Stored data:
★ ★ ★ ★

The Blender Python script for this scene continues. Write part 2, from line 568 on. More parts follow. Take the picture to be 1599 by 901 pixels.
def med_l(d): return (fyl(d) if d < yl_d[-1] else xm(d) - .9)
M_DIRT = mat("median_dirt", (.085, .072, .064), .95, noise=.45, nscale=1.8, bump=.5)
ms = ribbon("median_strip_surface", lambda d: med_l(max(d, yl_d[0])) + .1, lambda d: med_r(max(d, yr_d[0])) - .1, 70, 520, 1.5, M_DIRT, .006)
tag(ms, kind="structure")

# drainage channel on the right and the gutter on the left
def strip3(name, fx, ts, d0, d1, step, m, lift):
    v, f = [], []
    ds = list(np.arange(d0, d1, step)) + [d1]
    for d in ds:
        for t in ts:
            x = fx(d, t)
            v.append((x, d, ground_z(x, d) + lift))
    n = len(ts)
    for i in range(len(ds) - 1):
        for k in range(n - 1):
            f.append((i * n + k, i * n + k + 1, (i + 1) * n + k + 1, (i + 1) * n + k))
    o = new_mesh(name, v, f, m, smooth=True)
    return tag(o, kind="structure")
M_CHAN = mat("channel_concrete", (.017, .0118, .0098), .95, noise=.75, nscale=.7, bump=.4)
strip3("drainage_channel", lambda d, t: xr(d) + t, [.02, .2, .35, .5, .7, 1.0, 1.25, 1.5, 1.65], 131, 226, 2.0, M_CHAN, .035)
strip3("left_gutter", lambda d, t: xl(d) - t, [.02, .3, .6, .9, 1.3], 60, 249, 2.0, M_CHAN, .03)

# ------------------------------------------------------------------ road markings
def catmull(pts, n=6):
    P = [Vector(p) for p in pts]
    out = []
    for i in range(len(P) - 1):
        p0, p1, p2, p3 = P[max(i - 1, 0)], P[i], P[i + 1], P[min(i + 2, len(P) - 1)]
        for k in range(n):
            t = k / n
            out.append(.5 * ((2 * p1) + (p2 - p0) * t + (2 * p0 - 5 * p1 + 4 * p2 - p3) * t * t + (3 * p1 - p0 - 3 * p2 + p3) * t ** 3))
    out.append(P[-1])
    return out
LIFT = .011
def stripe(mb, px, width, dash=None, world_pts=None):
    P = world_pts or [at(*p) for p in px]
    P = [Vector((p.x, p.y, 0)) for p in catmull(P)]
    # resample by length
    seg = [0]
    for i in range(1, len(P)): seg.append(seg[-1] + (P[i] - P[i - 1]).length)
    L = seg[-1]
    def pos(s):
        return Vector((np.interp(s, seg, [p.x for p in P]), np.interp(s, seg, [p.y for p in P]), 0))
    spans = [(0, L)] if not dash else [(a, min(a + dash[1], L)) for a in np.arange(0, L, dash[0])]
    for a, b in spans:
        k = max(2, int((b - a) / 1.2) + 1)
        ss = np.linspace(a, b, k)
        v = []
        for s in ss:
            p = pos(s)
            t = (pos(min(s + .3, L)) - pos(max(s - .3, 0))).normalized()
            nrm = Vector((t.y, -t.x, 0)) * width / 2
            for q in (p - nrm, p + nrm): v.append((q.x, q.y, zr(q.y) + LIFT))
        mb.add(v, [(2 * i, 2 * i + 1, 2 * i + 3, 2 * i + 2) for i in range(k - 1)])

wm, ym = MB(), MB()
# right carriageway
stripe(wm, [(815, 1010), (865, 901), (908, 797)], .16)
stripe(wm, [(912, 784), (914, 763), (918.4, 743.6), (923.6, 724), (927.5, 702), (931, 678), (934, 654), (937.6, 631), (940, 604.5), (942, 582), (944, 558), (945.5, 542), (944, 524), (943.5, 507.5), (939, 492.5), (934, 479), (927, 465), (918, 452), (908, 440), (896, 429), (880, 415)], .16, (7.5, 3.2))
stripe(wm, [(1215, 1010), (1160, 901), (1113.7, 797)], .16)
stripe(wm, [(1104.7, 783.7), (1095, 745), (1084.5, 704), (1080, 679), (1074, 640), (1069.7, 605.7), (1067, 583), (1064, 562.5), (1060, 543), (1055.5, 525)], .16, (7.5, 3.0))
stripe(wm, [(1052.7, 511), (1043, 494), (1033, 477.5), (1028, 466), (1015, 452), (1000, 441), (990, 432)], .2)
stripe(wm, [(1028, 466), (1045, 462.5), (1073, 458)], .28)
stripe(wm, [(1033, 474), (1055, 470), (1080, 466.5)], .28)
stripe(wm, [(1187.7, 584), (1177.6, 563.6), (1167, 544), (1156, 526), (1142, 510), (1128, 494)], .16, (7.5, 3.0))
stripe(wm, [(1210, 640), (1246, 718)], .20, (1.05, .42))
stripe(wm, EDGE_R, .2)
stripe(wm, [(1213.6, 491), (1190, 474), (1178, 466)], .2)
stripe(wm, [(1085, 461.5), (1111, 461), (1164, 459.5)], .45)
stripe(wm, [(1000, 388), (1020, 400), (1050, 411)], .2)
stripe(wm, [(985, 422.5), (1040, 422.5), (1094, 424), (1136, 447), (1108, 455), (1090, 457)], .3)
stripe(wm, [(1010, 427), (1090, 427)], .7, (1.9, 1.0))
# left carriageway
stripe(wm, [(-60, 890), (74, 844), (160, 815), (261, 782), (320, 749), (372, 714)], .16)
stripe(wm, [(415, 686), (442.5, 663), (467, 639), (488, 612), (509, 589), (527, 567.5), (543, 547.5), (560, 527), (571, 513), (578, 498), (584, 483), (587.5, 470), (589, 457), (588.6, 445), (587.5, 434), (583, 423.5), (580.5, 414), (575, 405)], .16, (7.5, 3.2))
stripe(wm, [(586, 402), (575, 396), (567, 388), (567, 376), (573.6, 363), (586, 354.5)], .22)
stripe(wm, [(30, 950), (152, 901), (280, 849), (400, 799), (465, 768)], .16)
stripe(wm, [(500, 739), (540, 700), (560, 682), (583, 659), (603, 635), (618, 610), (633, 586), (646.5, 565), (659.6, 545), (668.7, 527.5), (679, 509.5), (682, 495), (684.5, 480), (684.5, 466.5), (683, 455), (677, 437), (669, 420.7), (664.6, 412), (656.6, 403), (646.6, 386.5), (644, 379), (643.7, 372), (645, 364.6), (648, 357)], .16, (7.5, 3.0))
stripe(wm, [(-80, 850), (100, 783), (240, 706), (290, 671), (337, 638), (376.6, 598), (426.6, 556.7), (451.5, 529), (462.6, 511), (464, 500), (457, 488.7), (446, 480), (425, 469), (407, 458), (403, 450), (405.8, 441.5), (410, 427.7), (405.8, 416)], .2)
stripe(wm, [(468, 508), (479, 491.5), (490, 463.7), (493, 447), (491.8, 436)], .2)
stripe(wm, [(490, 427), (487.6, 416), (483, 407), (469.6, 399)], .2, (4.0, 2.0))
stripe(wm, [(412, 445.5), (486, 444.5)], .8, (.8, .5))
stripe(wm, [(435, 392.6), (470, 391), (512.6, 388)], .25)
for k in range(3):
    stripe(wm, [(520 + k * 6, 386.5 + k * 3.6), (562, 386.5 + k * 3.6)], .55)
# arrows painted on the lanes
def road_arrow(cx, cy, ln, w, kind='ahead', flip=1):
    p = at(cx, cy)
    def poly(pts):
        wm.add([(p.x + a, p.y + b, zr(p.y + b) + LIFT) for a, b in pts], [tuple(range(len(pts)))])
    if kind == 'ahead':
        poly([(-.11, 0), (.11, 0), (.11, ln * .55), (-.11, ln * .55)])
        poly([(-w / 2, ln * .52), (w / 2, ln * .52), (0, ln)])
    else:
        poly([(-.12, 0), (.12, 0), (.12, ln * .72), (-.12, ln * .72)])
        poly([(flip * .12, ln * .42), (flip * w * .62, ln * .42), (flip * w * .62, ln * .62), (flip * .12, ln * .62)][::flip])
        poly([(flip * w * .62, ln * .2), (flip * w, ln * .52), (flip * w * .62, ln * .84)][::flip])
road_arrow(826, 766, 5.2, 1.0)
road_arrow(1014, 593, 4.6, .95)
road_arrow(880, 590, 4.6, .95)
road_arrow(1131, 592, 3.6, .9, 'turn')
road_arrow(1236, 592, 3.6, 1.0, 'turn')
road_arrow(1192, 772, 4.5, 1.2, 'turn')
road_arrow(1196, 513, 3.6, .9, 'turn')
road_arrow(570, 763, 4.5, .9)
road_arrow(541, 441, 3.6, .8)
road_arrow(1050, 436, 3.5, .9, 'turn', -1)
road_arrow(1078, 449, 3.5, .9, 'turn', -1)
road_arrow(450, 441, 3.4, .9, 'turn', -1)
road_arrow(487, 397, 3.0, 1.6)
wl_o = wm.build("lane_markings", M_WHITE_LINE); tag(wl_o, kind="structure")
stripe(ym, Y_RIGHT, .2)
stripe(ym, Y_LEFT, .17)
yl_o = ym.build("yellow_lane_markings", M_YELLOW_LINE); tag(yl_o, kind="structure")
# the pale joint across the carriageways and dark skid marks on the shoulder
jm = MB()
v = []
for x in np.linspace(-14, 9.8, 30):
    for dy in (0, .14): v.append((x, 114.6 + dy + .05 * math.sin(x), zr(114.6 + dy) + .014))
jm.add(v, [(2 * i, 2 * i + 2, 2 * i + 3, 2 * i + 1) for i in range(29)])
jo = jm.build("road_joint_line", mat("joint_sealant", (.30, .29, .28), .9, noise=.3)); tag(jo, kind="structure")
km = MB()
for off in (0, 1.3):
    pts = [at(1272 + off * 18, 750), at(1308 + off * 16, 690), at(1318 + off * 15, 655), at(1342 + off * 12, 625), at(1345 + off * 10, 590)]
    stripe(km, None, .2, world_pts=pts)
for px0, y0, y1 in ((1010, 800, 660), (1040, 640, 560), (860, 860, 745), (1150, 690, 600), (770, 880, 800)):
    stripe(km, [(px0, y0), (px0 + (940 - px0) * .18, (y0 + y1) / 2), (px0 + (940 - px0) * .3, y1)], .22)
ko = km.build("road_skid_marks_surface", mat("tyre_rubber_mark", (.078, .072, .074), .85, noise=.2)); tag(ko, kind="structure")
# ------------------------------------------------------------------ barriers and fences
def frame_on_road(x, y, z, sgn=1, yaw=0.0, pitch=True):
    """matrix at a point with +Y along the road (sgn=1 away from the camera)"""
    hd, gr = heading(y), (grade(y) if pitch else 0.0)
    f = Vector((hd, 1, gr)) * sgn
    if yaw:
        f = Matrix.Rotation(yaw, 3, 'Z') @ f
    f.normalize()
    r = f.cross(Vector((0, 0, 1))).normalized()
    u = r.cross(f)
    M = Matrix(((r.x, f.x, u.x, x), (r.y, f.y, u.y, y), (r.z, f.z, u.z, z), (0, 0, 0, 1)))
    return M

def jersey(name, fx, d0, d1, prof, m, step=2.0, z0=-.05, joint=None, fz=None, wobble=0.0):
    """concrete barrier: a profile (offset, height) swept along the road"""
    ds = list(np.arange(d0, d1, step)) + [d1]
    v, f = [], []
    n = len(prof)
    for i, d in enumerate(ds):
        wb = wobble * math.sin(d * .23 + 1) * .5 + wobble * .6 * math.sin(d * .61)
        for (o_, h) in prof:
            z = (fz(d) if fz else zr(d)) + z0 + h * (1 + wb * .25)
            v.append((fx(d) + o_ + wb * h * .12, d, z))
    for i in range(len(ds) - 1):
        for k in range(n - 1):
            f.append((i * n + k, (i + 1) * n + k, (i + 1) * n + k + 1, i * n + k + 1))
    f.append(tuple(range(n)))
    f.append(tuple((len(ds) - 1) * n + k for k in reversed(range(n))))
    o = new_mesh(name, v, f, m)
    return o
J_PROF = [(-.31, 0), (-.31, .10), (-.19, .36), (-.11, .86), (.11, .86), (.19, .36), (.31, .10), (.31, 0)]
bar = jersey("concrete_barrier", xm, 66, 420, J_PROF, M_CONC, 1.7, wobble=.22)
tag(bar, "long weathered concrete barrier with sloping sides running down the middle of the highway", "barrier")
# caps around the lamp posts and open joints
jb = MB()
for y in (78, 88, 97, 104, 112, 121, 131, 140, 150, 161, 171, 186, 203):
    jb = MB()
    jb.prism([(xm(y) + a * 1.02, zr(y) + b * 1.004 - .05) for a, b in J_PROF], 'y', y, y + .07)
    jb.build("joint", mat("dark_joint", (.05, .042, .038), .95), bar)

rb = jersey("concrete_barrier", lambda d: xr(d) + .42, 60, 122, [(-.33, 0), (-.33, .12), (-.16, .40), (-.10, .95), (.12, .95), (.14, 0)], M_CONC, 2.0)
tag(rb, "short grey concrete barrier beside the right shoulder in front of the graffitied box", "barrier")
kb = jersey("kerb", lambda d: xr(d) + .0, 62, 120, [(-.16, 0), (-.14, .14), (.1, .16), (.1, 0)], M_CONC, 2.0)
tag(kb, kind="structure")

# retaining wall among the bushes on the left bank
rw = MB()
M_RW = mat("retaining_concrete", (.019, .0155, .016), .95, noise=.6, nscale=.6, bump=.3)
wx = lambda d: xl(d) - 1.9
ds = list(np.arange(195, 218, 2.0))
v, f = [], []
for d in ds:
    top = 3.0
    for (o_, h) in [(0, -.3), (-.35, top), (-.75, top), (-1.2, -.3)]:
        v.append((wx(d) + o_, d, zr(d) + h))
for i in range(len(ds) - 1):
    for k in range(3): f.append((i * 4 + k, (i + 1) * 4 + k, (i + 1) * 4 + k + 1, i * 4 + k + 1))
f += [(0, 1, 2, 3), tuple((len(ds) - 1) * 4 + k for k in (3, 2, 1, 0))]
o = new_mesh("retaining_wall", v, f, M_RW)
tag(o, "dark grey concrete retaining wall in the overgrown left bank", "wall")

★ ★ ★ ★

Requirements: Without changing anything, quote the lines from the top of the data to the line that contains "2.0, M_CHAN, .03)", including that line.

Task output:
The Blender Python script for this scene continues. Write part 2, from line 568 on. More parts follow. Take the picture to be 1599 by 901 pixels.
def med_l(d): return (fyl(d) if d < yl_d[-1] else xm(d) - .9)
M_DIRT = mat("median_dirt", (.085, .072, .064), .95, noise=.45, nscale=1.8, bump=.5)
ms = ribbon("median_strip_surface", lambda d: med_l(max(d, yl_d[0])) + .1, lambda d: med_r(max(d, yr_d[0])) - .1, 70, 520, 1.5, M_DIRT, .006)
tag(ms, kind="structure")

# drainage channel on the right and the gutter on the left
def strip3(name, fx, ts, d0, d1, step, m, lift):
    v, f = [], []
    ds = list(np.arange(d0, d1, step)) + [d1]
    for d in ds:
        for t in ts:
            x = fx(d, t)
            v.append((x, d, ground_z(x, d) + lift))
    n = len(ts)
    for i in range(len(ds) - 1):
        for k in range(n - 1):
            f.append((i * n + k, i * n + k + 1, (i + 1) * n + k + 1, (i + 1) * n + k))
    o = new_mesh(name, v, f, m, smooth=True)
    return tag(o, kind="structure")
M_CHAN = mat("channel_concrete", (.017, .0118, .0098), .95, noise=.75, nscale=.7, bump=.4)
strip3("drainage_channel", lambda d, t: xr(d) + t, [.02, .2, .35, .5, .7, 1.0, 1.25, 1.5, 1.65], 131, 226, 2.0, M_CHAN, .035)
strip3("left_gutter", lambda d, t: xl(d) - t, [.02, .3, .6, .9, 1.3], 60, 249, 2.0, M_CHAN, .03)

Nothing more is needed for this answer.